The goal is not simply to change how agencies are paid. It is to create agency relationships that deliver clearer accountability, stronger commercial alignment, and a better understanding of marketing’s contribution to business performance.
FAQs
What is a performance-based agency agreement?
A performance-based agency agreement is a commercial model in which part of an agency’s compensation is tied to predefined and measurable business outcomes rather than being based entirely on fixed retainers or activity-based deliverables. The success of these agreements depends on clear metrics, reliable measurement, and agreed attribution models.
Why do most organisations struggle to implement performance-based contracts?
Many organisations lack the measurement infrastructure required to support genuine performance accountability. Without reliable attribution, stable baselines, and high-quality data, performance metrics often become subjective interpretations rather than objective assessments of agency contribution.

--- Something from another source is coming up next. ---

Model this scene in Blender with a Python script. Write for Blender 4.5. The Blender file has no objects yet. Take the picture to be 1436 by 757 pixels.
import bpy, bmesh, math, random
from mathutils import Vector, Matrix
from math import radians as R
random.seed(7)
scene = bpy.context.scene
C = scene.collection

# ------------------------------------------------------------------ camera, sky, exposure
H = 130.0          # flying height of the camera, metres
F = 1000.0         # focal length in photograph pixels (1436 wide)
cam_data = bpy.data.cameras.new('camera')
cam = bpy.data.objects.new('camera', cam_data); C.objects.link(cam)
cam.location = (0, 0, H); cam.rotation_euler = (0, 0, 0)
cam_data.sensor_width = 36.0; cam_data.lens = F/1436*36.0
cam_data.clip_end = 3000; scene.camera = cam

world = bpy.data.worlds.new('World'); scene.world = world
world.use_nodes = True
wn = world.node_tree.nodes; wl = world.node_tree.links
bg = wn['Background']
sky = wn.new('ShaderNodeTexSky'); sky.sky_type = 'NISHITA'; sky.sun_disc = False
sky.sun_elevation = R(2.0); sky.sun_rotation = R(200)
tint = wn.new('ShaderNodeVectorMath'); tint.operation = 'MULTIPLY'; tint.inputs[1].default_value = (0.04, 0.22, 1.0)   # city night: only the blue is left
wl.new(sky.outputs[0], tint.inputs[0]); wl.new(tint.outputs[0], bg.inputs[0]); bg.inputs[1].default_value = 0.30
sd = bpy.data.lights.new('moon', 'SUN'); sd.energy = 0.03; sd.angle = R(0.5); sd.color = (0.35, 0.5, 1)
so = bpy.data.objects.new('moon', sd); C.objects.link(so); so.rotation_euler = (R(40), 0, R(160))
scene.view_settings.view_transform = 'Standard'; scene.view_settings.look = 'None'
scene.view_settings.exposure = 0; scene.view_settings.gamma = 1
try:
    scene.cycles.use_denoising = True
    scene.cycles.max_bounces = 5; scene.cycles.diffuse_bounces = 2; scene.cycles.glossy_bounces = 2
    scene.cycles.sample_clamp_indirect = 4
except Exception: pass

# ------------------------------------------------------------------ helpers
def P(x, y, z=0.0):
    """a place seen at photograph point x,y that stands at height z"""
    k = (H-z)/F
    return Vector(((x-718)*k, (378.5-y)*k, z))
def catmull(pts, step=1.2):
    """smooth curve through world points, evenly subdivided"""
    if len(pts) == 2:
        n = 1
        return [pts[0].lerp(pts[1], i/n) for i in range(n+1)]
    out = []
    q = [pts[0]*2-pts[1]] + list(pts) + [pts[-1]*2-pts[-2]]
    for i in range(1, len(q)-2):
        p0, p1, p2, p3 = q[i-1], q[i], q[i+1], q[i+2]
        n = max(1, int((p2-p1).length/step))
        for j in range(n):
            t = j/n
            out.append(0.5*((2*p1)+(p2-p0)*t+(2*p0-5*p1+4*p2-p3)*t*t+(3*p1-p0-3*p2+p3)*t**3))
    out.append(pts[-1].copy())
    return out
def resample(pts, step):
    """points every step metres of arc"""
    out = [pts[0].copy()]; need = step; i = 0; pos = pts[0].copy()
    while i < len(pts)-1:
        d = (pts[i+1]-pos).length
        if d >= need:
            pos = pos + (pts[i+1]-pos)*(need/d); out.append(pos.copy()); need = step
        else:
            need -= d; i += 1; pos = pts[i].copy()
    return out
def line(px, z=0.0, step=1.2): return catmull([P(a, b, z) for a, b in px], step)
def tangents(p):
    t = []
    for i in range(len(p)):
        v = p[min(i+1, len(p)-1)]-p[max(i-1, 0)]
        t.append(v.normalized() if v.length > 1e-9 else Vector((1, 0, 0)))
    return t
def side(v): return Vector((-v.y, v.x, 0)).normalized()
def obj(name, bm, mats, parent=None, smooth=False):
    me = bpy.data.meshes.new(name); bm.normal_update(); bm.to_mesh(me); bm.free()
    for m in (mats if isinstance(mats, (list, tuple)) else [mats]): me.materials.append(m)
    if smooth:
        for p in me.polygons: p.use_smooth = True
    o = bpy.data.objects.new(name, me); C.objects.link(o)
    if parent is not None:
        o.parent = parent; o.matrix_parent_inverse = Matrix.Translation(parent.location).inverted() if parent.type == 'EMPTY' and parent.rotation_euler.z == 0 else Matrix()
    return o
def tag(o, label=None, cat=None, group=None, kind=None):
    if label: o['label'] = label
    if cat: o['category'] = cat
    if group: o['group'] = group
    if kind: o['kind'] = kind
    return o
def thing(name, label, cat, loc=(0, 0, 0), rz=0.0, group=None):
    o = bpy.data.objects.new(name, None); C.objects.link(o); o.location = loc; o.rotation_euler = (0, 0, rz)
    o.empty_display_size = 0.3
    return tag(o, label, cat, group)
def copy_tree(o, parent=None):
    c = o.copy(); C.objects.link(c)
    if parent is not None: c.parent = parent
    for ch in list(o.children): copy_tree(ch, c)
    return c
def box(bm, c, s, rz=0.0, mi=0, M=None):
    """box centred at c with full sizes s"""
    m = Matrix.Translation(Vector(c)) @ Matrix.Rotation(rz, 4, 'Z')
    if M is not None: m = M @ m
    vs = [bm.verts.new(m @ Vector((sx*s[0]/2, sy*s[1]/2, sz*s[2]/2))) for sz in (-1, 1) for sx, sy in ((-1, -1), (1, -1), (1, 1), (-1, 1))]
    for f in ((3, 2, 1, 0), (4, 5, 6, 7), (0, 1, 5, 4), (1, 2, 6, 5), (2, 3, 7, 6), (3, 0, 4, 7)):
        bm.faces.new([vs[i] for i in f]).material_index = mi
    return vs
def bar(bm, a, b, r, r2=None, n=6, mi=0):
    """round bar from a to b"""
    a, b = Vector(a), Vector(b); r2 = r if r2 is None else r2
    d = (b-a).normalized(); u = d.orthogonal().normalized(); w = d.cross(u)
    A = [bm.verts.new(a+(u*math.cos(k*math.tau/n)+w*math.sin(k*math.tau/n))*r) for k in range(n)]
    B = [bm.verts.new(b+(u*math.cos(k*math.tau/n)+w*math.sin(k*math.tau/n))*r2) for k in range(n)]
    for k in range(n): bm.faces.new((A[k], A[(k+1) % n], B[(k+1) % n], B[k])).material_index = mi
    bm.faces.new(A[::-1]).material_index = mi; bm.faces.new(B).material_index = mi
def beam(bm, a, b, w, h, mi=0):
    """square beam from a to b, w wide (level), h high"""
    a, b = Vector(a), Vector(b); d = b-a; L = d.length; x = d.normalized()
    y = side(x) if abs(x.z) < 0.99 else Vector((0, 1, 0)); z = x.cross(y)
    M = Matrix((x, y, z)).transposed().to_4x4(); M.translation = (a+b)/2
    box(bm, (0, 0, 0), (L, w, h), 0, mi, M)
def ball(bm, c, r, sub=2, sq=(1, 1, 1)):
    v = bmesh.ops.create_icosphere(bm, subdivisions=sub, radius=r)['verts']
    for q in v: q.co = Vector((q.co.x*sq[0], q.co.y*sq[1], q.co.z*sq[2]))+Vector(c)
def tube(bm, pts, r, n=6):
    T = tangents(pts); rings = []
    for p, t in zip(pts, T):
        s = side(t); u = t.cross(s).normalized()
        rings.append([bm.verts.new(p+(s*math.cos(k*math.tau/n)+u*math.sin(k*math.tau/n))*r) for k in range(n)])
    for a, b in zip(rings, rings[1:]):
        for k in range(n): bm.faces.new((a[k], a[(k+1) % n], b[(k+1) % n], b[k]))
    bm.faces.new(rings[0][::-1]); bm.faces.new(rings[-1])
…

What metrics work best in a performance-based agency agreement?
The most effective metrics are those that sit within the agency’s sphere of influence, such as qualified leads, conversion improvements, or campaign-generated revenue. Broad business outcomes like total sales or overall brand awareness are often too heavily influenced by external factors to be used fairly.
How much of an agency’s compensation should be performance-based?
For many organisations, a practical starting point is to link approximately 15 to 20 per cent of agency compensation to agreed performance outcomes while keeping the remaining portion fixed to cover the agency’s operating costs. The appropriate proportion depends on the maturity of the organisation’s measurement capabilities and the degree of attribution clarity.
Are performance-based agency agreements suitable for every organisation?
No. Performance-based agreements are most effective when organisations already have strong measurement systems, clear attribution models, and the internal capability to manage performance data. Without these foundations, performance-based contracting can create complexity and disputes without improving accountability or commercial outcomes.